## Problem to work on
Reproduce every line of the material below, but drop the pictures.

## Data shown
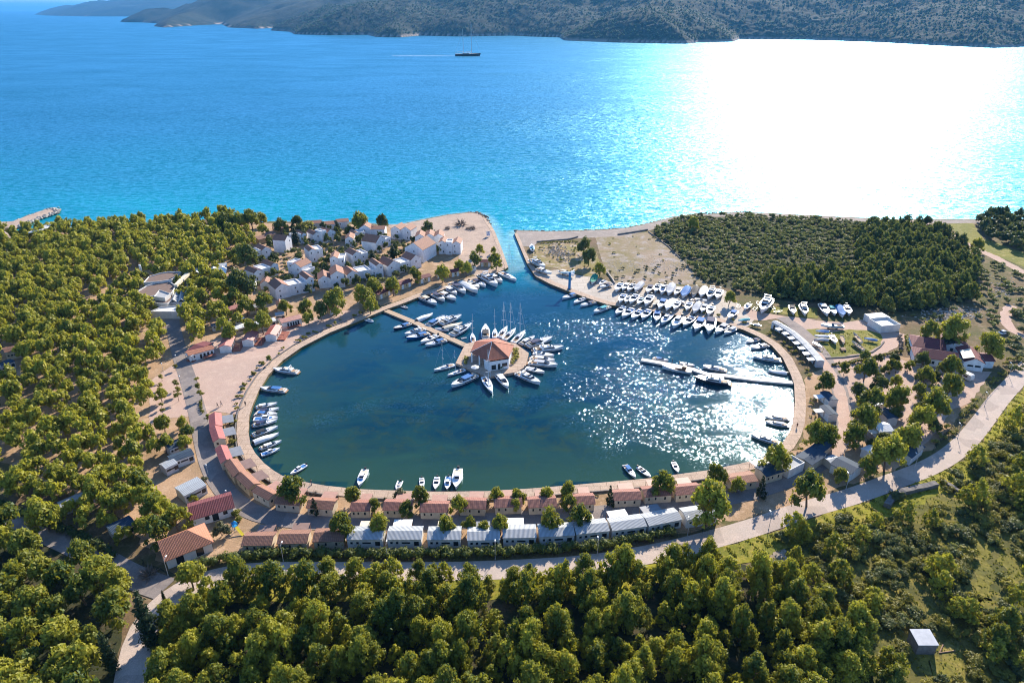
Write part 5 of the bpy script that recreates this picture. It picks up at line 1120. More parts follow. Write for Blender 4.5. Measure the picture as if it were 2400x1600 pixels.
row('H', [((770,265),(600,335),'covered','white'),((900,300),(712,395),'cruiser','blue'),((1000,288),(835,345),'coupe','white'),((1085,290),(865,372),'fly','white'),((1095,368),(890,430),'covered','cream'),((950,440),(800,425),'covered','grey'),((1195,388),(980,500),'fly','navy')], 'boats on the pontoon facing the channel', 'on the channel side of the pontoon', True)
boat('H', (1152,512), (1085,522), 'dinghy', 'white', 'white inflatable floating between pontoon and island', 'small tenders in the basin', cat='dinghy')
SG = 'sailing yachts in the basin'; IG = 'boats moored around the island'
for bow, stern, lab in (((1208,475),(1222,572),'sailing yacht alone beside the island end of the pontoon'), ((1460,425),(1455,522),'sailing yacht behind the roof ridge, first mast from the black cockpit boat'), ((1592,405),(1510,518),'sailing yacht with the tallest mast behind the island roof'),
                        ((1685,430),(1562,545),'sailing yacht behind the island roof, third mast of four'), ((1790,455),(1662,578),'sailing yacht behind the island, last mast from the pontoon'), ((790,880),(1010,818),'slim sailing yacht lying off the island terrace corner'), ((940,935),(1128,872),'small sailing boat with red hatch below the terrace corner'), ((1428,1130),(1340,962),'sailing boat with teal hull stripe, bow towards the south quay')):
    boat('H', bow, stern, 'sail', 'white', lab, SG, cat='sailboat')
row('H', [((1355,398),(1355,535),'cruiser','black','bow out behind the restaurant roof'), ((1895,515),(1740,592),'coupe','white','among the yachts behind the island'), ((2085,535),(1815,615),'cruiser','navy','with large dark cockpit beside the island'), ((2205,635),(1885,665),'fly','white','largest, long bow pointing at the east pontoon'),
          ((2105,722),(1880,690),'sport','white','between the two largest by the island'), ((2112,778),(1850,745),'coupe','white','just below the long open boat at the island'), ((2140,832),(1830,795),'coupe','grey','broad and grey topped beside the island planting'), ((2000,905),(1800,852),'sport','grey','half hidden behind the big yacht by the island'),
          ((1952,1030),(1700,912),'fly','cream','with white sunshade, bow towards the south-east quay'), ((1602,1075),(1482,925),'coupe','white','pointing at the south quay below the restaurant'), ((985,1062),(1252,935),'coupe','blue','large with blue deck covers off the island terrace')], IG, '', True)
# east pontoon
EG = 'boats at the east pontoon'
row('I', [((650,562),(515,538),'coupe','blue','at the outer tip of the east pontoon'), ((890,608),(760,582),'sport','white','behind the wooden boat on the east pontoon'), ((978,622),(1182,655),'coupe','white','with domed top on the far side of the east pontoon')], EG, '', True)
boat('I', (602,628), (865,668), 'wooden', 'white', 'wooden boat with brown deck and white hull on the east pontoon', EG)
boat('I', (905,735), (1220,780), 'fly', 'dark', 'dark grey motor yacht in silhouette alongside the east pontoon', EG)
# east quay
row('I', [((1090,318),(1192,238),'cruiser','grey'),((1170,320),(1285,262),'coupe','grey'),((1372,395),(1495,368),'cruiser','navy'),((1412,452),(1570,425),'cruiser','white'),((1438,532),(1685,565),'fly','teal'),((1575,660),(1742,682),'covered','white'),((1545,1082),(1758,1100),'coupe','white'),((1550,1128),(1758,1162),'coupe','grey'),((1420,1252),(1672,1325),'fly','white')],
    'boats along the east quay', 'along the east quay from the boat yard', True)
# south quay
row('N', [((545,462),(450,345),'cruiser','blue'),((685,455),(570,362),'sport','black'),((940,412),(895,315),'sport','white')], 'boats along the south quay', 'from the middle of the south-east quay', True)
row('L', [((620,280),(785,175),'fisher','blue','at the bend by the round pine'),((1372,415),(1440,235),'fisher','cream','bow to the south quay, brown hatch')], 'boats along the south quay', '', True)
boat('L', (1785,450), (1825,352), 'dinghy', 'white', 'white inflatable nosing the south quay beside the pines', 'small tenders in the basin', cat='dinghy')
row('M', [((185,430),(180,318),'sport','cream'),((330,448),(352,310),'sport','white'),((460,452),(475,308),'fisher','blue'),((558,442),(585,230),'fisher','white')], 'boats along the south quay', 'in the trio beside the tall pilothouse boat', True)
# west shore
row('G', [((1308,742),(1562,770),'fly','white','by the plaza corner, flybridge and dark cockpit'),((1175,942),(1435,962),'coupe','blue','alone below the large flybridge boat')], 'boats along the west shore', '', True)
row('G', [((1338,1095),(1120,1135),'cruiser','white'),((1358,1150),(1130,1188),'cruiser','navy'),((1338,1208),(1110,1205),'cruiser','blue'),((1345,1252),(1095,1262),'fisher','blue'),((1335,1275),(1088,1325),'cruiser','navy'),((1345,1345),(1085,1428),'cruiser','black'),((1355,1418),(1095,1510),'covered','white')], 'boats along the west shore', 'in the pack on the west shore', True)
row('K', [((1405,325),(1212,390),'coupe','white','upper of the pair below the pack, bows outward'),((1392,392),(1222,448),'fisher','blue','lower of the pair below the pack')], 'boats along the west shore', '', True)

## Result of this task
Write part 5 of the bpy script that recreates this picture. It picks up at line 1120. More parts follow. Write for Blender 4.5. Measure the picture as if it were 2400x1600 pixels.
row('H', [((770,265),(600,335),'covered','white'),((900,300),(712,395),'cruiser','blue'),((1000,288),(835,345),'coupe','white'),((1085,290),(865,372),'fly','white'),((1095,368),(890,430),'covered','cream'),((950,440),(800,425),'covered','grey'),((1195,388),(980,500),'fly','navy')], 'boats on the pontoon facing the channel', 'on the channel side of the pontoon', True)
boat('H', (1152,512), (1085,522), 'dinghy', 'white', 'white inflatable floating between pontoon and island', 'small tenders in the basin', cat='dinghy')
SG = 'sailing yachts in the basin'; IG = 'boats moored around the island'
for bow, stern, lab in (((1208,475),(1222,572),'sailing yacht alone beside the island end of the pontoon'), ((1460,425),(1455,522),'sailing yacht behind the roof ridge, first mast from the black cockpit boat'), ((1592,405),(1510,518),'sailing yacht with the tallest mast behind the island roof'),
                        ((1685,430),(1562,545),'sailing yacht behind the island roof, third mast of four'), ((1790,455),(1662,578),'sailing yacht behind the island, last mast from the pontoon'), ((790,880),(1010,818),'slim sailing yacht lying off the island terrace corner'), ((940,935),(1128,872),'small sailing boat with red hatch below the terrace corner'), ((1428,1130),(1340,962),'sailing boat with teal hull stripe, bow towards the south quay')):
    boat('H', bow, stern, 'sail', 'white', lab, SG, cat='sailboat')
row('H', [((1355,398),(1355,535),'cruiser','black','bow out behind the restaurant roof'), ((1895,515),(1740,592),'coupe','white','among the yachts behind the island'), ((2085,535),(1815,615),'cruiser','navy','with large dark cockpit beside the island'), ((2205,635),(1885,665),'fly','white','largest, long bow pointing at the east pontoon'),
          ((2105,722),(1880,690),'sport','white','between the two largest by the island'), ((2112,778),(1850,745),'coupe','white','just below the long open boat at the island'), ((2140,832),(1830,795),'coupe','grey','broad and grey topped beside the island planting'), ((2000,905),(1800,852),'sport','grey','half hidden behind the big yacht by the island'),
          ((1952,1030),(1700,912),'fly','cream','with white sunshade, bow towards the south-east quay'), ((1602,1075),(1482,925),'coupe','white','pointing at the south quay below the restaurant'), ((985,1062),(1252,935),'coupe','blue','large with blue deck covers off the island terrace')], IG, '', True)
# east pontoon
EG = 'boats at the east pontoon'
row('I', [((650,562),(515,538),'coupe','blue','at the outer tip of the east pontoon'), ((890,608),(760,582),'sport','white','behind the wooden boat on the east pontoon'), ((978,622),(1182,655),'coupe','white','with domed top on the far side of the east pontoon')], EG, '', True)
boat('I', (602,628), (865,668), 'wooden', 'white', 'wooden boat with brown deck and white hull on the east pontoon', EG)
boat('I', (905,735), (1220,780), 'fly', 'dark', 'dark grey motor yacht in silhouette alongside the east pontoon', EG)
# east quay
row('I', [((1090,318),(1192,238),'cruiser','grey'),((1170,320),(1285,262),'coupe','grey'),((1372,395),(1495,368),'cruiser','navy'),((1412,452),(1570,425),'cruiser','white'),((1438,532),(1685,565),'fly','teal'),((1575,660),(1742,682),'covered','white'),((1545,1082),(1758,1100),'coupe','white'),((1550,1128),(1758,1162),'coupe','grey'),((1420,1252),(1672,1325),'fly','white')],
    'boats along the east quay', 'along the east quay from the boat yard', True)
# south quay
row('N', [((545,462),(450,345),'cruiser','blue'),((685,455),(570,362),'sport','black'),((940,412),(895,315),'sport','white')], 'boats along the south quay', 'from the middle of the south-east quay', True)
row('L', [((620,280),(785,175),'fisher','blue','at the bend by the round pine'),((1372,415),(1440,235),'fisher','cream','bow to the south quay, brown hatch')], 'boats along the south quay', '', True)
boat('L', (1785,450), (1825,352), 'dinghy', 'white', 'white inflatable nosing the south quay beside the pines', 'small tenders in the basin', cat='dinghy')
row('M', [((185,430),(180,318),'sport','cream'),((330,448),(352,310),'sport','white'),((460,452),(475,308),'fisher','blue'),((558,442),(585,230),'fisher','white')], 'boats along the south quay', 'in the trio beside the tall pilothouse boat', True)
# west shore
row('G', [((1308,742),(1562,770),'fly','white','by the plaza corner, flybridge and dark cockpit'),((1175,942),(1435,962),'coupe','blue','alone below the large flybridge boat')], 'boats along the west shore', '', True)
row('G', [((1338,1095),(1120,1135),'cruiser','white'),((1358,1150),(1130,1188),'cruiser','navy'),((1338,1208),(1110,1205),'cruiser','blue'),((1345,1252),(1095,1262),'fisher','blue'),((1335,1275),(1088,1325),'cruiser','navy'),((1345,1345),(1085,1428),'cruiser','black'),((1355,1418),(1095,1510),'covered','white')], 'boats along the west shore', 'in the pack on the west shore', True)
row('K', [((1405,325),(1212,390),'coupe','white','upper of the pair below the pack, bows outward'),((1392,392),(1222,448),'fisher','blue','lower of the pair below the pack')], 'boats along the west shore', '', True)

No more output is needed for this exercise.